Tax strategies...I would have to disagree a bit. Clearly if you can earn more in profits than in tax savings, don't sell. That goes without saying. But one is a sure thing, the other is a maybe. You know you will be able to reduce gains with realized losses...you don't know you stock will pop after the first of the year.

You can always sell one stock and buy a competitor. ie...sell Seg and buy WDC. there is no reason to pay the government hard earned cash from realized gains when you have losses that you can take. You can't just look at the 30% savings in realized losses vs. 70% gains, you need to look athe compounded effect of the opportunity cost you lose in the money the government keeps in taxes.

I don't disgree entirely, but tax strategies are important. They are so unique to each trader, that it is impossible to come to generalization. The only generalization that could prudently be said is "if you can make more NET by holding the position, hold it".

Robert, it would not be great if SI had a spell checker. It would make the procss too time consuming. Part of having a great forum like this is that it is something that can be done quickly. If I had to check my spelling, i could never post half the messages that I do. I simply assume that most of us are reasonably intelligent and can get to the meaning of the question. The day we decide to make abook of all this, we can all chip in and hire a proof reader.

Have a great weekend...Half time of the 49's game is over. jerry rice's decision to come back reminds of the strategy of invesitng 400% into two stocks. You are either a hero or your career is over. I love Jerry rice...but he made a bad choice...the team was doing great and still is doing great without him. He is done forever.
Regards
steve@yamner.com



To: Richard Estes who wrote (2336)1/12/1998 9:23:00 AM
From: TFF  Read Replies (1) | Respond to of 12617
 
Richard: The point is that you do not have the option to excercise a risk management strategy which is line with the returns you are trying to achieve.

Let's assume you typically have a stop loss limit order in @ - 5%. If you hold a 1000 share of INTC long overnight, and it gaps down 10 bucks, you do not have the option to excercise stop lose order any
where close to -5%. You are now stuck with a HUGE paper lose and
a decision to:

1) Cut your loses and run.

2) WAIT and WISH for a rebound during the day at which point you may limit your lose.

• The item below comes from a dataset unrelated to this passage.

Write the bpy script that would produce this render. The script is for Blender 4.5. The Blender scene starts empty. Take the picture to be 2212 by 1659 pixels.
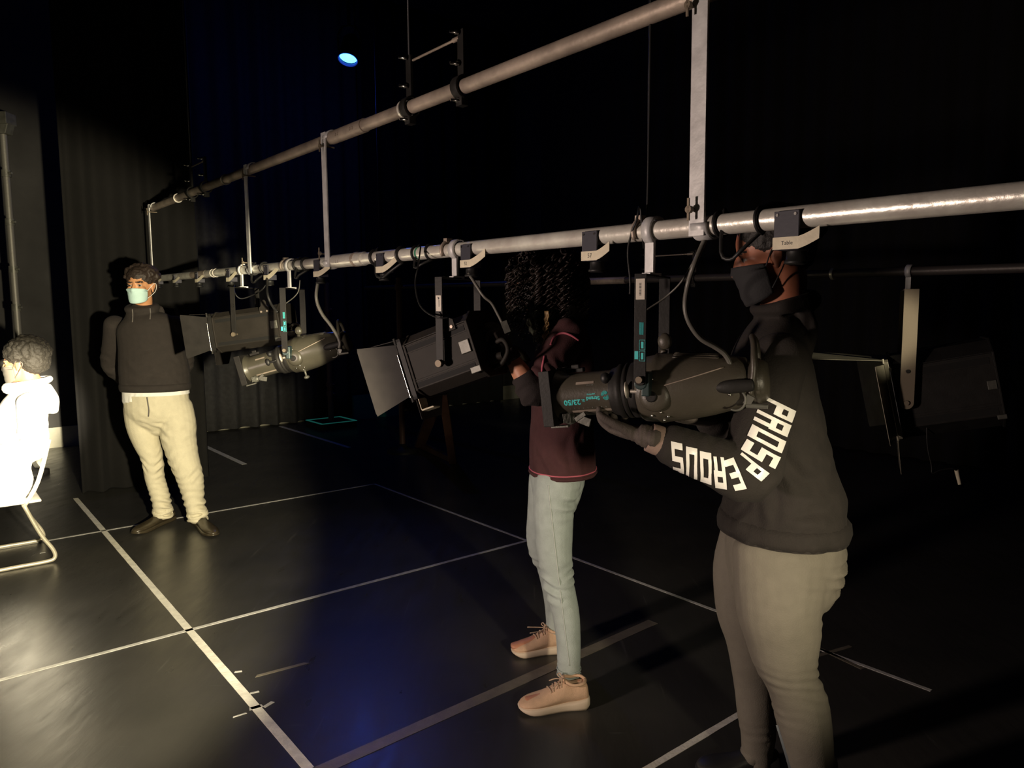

3) WAIT and WISH for a rebound in the next few days at which point you may limit your lose.

ALL 3 options leave the Day Trader with an unwelcomed state of mind. He/She is shaken and hopefully not stirred. Most likely unable to trade properly until at best the trade has been covered, at worst for a few days or longer.

Assume the best, and the stock gaps up. The Day Trader is seduced to hold overnight more frequently and become comfortable with the added risk.

IMHO the Day Trader becomes a LOSER in either case.